◆ PROBLEM REQUIREMENTS: Reproduce each line of the listing exactly.

##### SUPPLIED INFORMATION #####

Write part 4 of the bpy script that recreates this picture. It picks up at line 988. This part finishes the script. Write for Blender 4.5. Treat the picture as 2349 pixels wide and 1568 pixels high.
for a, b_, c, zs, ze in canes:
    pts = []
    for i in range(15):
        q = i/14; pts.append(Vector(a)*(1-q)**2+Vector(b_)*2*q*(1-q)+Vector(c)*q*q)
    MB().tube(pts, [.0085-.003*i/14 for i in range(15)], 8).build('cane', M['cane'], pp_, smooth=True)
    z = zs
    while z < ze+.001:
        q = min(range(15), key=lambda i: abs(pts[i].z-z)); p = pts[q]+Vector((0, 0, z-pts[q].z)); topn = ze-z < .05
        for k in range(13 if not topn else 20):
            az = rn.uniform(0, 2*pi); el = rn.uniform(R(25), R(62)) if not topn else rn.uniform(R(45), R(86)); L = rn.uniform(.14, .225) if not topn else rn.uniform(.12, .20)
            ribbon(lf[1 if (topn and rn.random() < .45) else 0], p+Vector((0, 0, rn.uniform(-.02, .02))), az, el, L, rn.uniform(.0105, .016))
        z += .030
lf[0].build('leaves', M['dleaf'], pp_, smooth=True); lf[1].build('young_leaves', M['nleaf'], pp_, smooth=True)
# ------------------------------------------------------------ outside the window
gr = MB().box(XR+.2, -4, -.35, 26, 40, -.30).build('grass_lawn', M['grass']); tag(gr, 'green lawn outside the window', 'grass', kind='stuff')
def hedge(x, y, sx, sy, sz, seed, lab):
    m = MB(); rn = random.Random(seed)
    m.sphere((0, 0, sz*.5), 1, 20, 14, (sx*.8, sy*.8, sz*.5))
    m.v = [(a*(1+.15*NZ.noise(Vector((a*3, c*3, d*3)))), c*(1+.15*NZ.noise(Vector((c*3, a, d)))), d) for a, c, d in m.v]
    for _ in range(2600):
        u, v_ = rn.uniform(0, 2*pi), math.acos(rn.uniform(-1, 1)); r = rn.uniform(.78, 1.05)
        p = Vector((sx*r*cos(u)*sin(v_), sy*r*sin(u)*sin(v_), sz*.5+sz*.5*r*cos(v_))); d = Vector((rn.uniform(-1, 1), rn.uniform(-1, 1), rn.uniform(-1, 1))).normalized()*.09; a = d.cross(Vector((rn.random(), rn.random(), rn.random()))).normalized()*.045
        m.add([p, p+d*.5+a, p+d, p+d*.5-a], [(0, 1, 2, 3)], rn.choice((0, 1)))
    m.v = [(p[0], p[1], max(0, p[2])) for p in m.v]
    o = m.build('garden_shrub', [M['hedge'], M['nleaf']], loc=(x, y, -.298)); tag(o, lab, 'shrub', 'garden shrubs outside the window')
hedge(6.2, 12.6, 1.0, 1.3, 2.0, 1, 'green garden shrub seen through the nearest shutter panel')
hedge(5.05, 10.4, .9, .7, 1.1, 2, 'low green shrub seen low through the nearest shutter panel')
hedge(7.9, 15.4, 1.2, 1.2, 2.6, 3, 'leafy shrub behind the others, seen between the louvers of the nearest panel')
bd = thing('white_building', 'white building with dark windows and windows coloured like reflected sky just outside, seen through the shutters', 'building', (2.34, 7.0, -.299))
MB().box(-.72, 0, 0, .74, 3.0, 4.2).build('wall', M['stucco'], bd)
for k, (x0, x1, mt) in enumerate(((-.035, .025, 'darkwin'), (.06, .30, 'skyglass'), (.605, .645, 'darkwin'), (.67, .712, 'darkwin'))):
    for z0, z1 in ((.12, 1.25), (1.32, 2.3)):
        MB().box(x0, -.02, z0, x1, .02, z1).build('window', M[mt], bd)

#####

◆ SOLVED EXERCISE:
Write part 4 of the bpy script that recreates this picture. It picks up at line 988. This part finishes the script. Write for Blender 4.5. Treat the picture as 2349 pixels wide and 1568 pixels high.
for a, b_, c, zs, ze in canes:
    pts = []
    for i in range(15):
        q = i/14; pts.append(Vector(a)*(1-q)**2+Vector(b_)*2*q*(1-q)+Vector(c)*q*q)
    MB().tube(pts, [.0085-.003*i/14 for i in range(15)], 8).build('cane', M['cane'], pp_, smooth=True)
    z = zs
    while z < ze+.001:
        q = min(range(15), key=lambda i: abs(pts[i].z-z)); p = pts[q]+Vector((0, 0, z-pts[q].z)); topn = ze-z < .05
        for k in range(13 if not topn else 20):
            az = rn.uniform(0, 2*pi); el = rn.uniform(R(25), R(62)) if not topn else rn.uniform(R(45), R(86)); L = rn.uniform(.14, .225) if not topn else rn.uniform(.12, .20)
            ribbon(lf[1 if (topn and rn.random() < .45) else 0], p+Vector((0, 0, rn.uniform(-.02, .02))), az, el, L, rn.uniform(.0105, .016))
        z += .030
lf[0].build('leaves', M['dleaf'], pp_, smooth=True); lf[1].build('young_leaves', M['nleaf'], pp_, smooth=True)
# ------------------------------------------------------------ outside the window
gr = MB().box(XR+.2, -4, -.35, 26, 40, -.30).build('grass_lawn', M['grass']); tag(gr, 'green lawn outside the window', 'grass', kind='stuff')
def hedge(x, y, sx, sy, sz, seed, lab):
    m = MB(); rn = random.Random(seed)
    m.sphere((0, 0, sz*.5), 1, 20, 14, (sx*.8, sy*.8, sz*.5))
    m.v = [(a*(1+.15*NZ.noise(Vector((a*3, c*3, d*3)))), c*(1+.15*NZ.noise(Vector((c*3, a, d)))), d) for a, c, d in m.v]
    for _ in range(2600):
        u, v_ = rn.uniform(0, 2*pi), math.acos(rn.uniform(-1, 1)); r = rn.uniform(.78, 1.05)
        p = Vector((sx*r*cos(u)*sin(v_), sy*r*sin(u)*sin(v_), sz*.5+sz*.5*r*cos(v_))); d = Vector((rn.uniform(-1, 1), rn.uniform(-1, 1), rn.uniform(-1, 1))).normalized()*.09; a = d.cross(Vector((rn.random(), rn.random(), rn.random()))).normalized()*.045
        m.add([p, p+d*.5+a, p+d, p+d*.5-a], [(0, 1, 2, 3)], rn.choice((0, 1)))
    m.v = [(p[0], p[1], max(0, p[2])) for p in m.v]
    o = m.build('garden_shrub', [M['hedge'], M['nleaf']], loc=(x, y, -.298)); tag(o, lab, 'shrub', 'garden shrubs outside the window')
hedge(6.2, 12.6, 1.0, 1.3, 2.0, 1, 'green garden shrub seen through the nearest shutter panel')
hedge(5.05, 10.4, .9, .7, 1.1, 2, 'low green shrub seen low through the nearest shutter panel')
hedge(7.9, 15.4, 1.2, 1.2, 2.6, 3, 'leafy shrub behind the others, seen between the louvers of the nearest panel')
bd = thing('white_building', 'white building with dark windows and windows coloured like reflected sky just outside, seen through the shutters', 'building', (2.34, 7.0, -.299))
MB().box(-.72, 0, 0, .74, 3.0, 4.2).build('wall', M['stucco'], bd)
for k, (x0, x1, mt) in enumerate(((-.035, .025, 'darkwin'), (.06, .30, 'skyglass'), (.605, .645, 'darkwin'), (.67, .712, 'darkwin'))):
    for z0, z1 in ((.12, 1.25), (1.32, 2.3)):
        MB().box(x0, -.02, z0, x1, .02, z1).build('window', M[mt], bd)